まずははまづるさんの温泉で汗を流すと共に全身をほぐします(ここではタオルを紛失しないように注意が必要です。なんせ皆同じ物を持っていますので、間違える可能性大です。ちなみに私のタオルは失われてしまいました……。)。寒い時期にフルマラソンを走った後の温泉は全身に染み渡ります。

撮影しておいてよかったです。

イベント会場に向かうまでにも色々食べられます。道すがらシャールベルベさんでロールケーキを食べました。珠洲のきな粉を使ったものでおいしかったです。金沢マラソン35km過ぎの食べまっしステーションにも毎年お菓子を提供して下さっており、今回ようやく来ることができた嬉しさがあります。

地元食材を使ったお菓子は外せませんね。

そして待望の焼き牡蠣タイムです。新鮮な牡蠣を焼いている間の時間はどんなにおいしいのだろうと期待で胸が膨らみます。もういけるだろうと口に運んだ時の喜びはとても大きなものですし、あの塩味も香りも、今思い出しても食欲をそそります。はじける汁も流れる煙も全てが一つの作品と言ってもいいでしょう。

こんな幸福が他にありますか?

ビールも揃って最強。

出店も多く、存分に食べられます。能登島バーガー能登島ふぐ汁ビールおやき(毎年出店されている長野県ブースがあります)もどれもおいしくて、来てよかったなあと実感できます。

かなり沢山で迷いますし食べ切れません。

際限なく食べたくなるくらいの顔ぶれです。

どうにか時間を捻出して5kmジョグをねじ込み、駅でわくたまくん関連のお土産を購入し、かがり火で和倉温泉を後にしました。人口も多くない地方でまだ寒い時期の大会運営は本当に大変なのですが、毎年こうして開催していただき感謝です。

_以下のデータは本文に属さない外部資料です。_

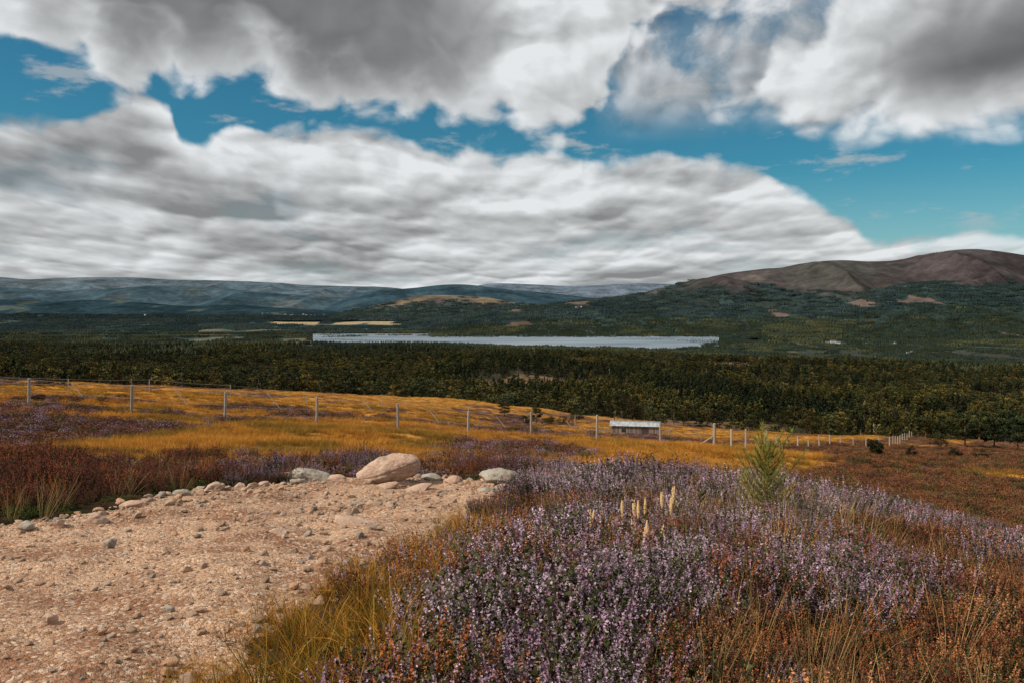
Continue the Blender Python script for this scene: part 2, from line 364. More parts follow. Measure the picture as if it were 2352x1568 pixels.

どうもありがとうございます。能登牡蠣の素晴らしさは世に伝えていきたいと思います。

楽しき湯ったりパークです。

だるい、のでしょうか。

お土産もしっかり。楽しさを持ち帰って配ります。

最後に

いかがでしたでしょうか。走りも景色も温泉も楽しんで、とどめに現地のおいしいものをたらふく食べるというのは旅ランの醍醐味だと思います。もしこの記事をご覧いただく中でちょっとでもいいなと思われた方がいて、現地で実際に能登の魅力を堪能していただくことがあったなら最高です。

七尾の皆様、今年も素晴らしい時間を作っていただきありがとうございました!